Li and collaborators in Department of Nuclear Science and Engineering (NSE) have developed a theory called optonuclear quadrupolar (ONQ) effect, where two photons (100 THz and above) are used to manipulate nuclear spins that typically evolve at much slower (~MHz) timescales. The ONQ effect has been scoped for potential applications in quantum memory, quantum transduction, isotope spectroscopy, and for inducing population inversion between the isomeric and ground state of 229Th (8.3 eV) that could lead to gamma-ray laser, using a Watt-scale UV-B pumping laser and ultrawide band gap thorium compounds (e.g., ThF4, Na2ThF6, K2ThF6) as the gain medium.

Li group has developed the first ab initio computational method to calculate the temperature shift of spin-transition energies (zero-field splitting, hyperfine interaction, nuclear quadrupole interaction) and zero phonon line (ZPL) in lattice defects, such as nitrogen-vacancy center in diamond, color centers in rare-earth doped oxides, 2D hexagonal boron nitride, etc. Supported by these computational predictions, Cappellaro group has shown that the temperature and strain variations in point-defect qubit ensembles can be largely filtered out in an “unbalanced spin echo” protocol, demonstrating a 20-fold increase in the dephasing time in an ensemble of 1010 nuclear spins in diamond and robust quantum coherence protection.

Li group has worked on deep Elastic Strain Engineering (ESE) where diamond and other wide band gap semiconductors are stressed in tension/shear with greater than 5% elastic strain. They have computationally predicted how the electronic and phonon dispersions vary with the 6-dimensional strain tensor, akin to the chemical degree of freedom in a 7-element alloy in metallurgy. They showed how the charging level and quantum spin-transition energies of a point defect can vary with strain. Recently it was experimentally demonstrated that deep ESE can be achieved in micron-sized or even near-macroscopic regions of diamond, allowing thousands of transistors and quantum sensors to be integrated in one piece of free-standing single crystal. Li group is developing deep learning-based TCAD and first-principles-based constitutive relations for modeling these ESE devices and defects. “When atoms can be perfectly controlled,”  Li said, “defect becomes the device.”  A previous group member, Cong Su (now an assistant professor at Yale University), is developing the atomic engineering paradigm, where every atom in a 2D material can be simultaneously viewed and dynamically manipulated by a well-collimated electron beam of ~1 Angstrom width, until the “ideal defect” is formed.
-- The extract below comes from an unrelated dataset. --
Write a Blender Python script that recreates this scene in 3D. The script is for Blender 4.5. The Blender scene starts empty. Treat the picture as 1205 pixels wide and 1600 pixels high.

On the software or application end of quantum engineering, Li group and collaborators have authored “”Communication-Efficient Quantum Algorithm for Distributed Machine Learning,” Phys. Rev. Lett. 130 (2023) 150602, with Prof. P. Cappellaro, where they showed how quantum communication network can enable efficient machine learning across long distances, where large amounts of data do not need to be transmitted and privacy can be preserved as much as possible. Li group is also developing machine-learning approaches to solving the many-body quantum chemistry problem, where one needs to solve the many-electrons Schrödinger/Dirac equation in order to predict energy and forces of molecules and solids. Li is exploring using hybrid classical-quantum computations to solve these challenging problems for a myriad of practical problems arising in materials science and chemistry, in order to develop green-energy solutions to mitigate the global climate-change challenge. Li is the chief organizer of MIT A+B Applied Energy Symposia that aim to develop solutions to global climate change challenges with “A-Action before 2040” and “B-Beyond 2040” technologies. “There is not a lot of time left to come up with solutions to revamp our fossil-fuel based economy,”  Li said, “quantum and AI can help.”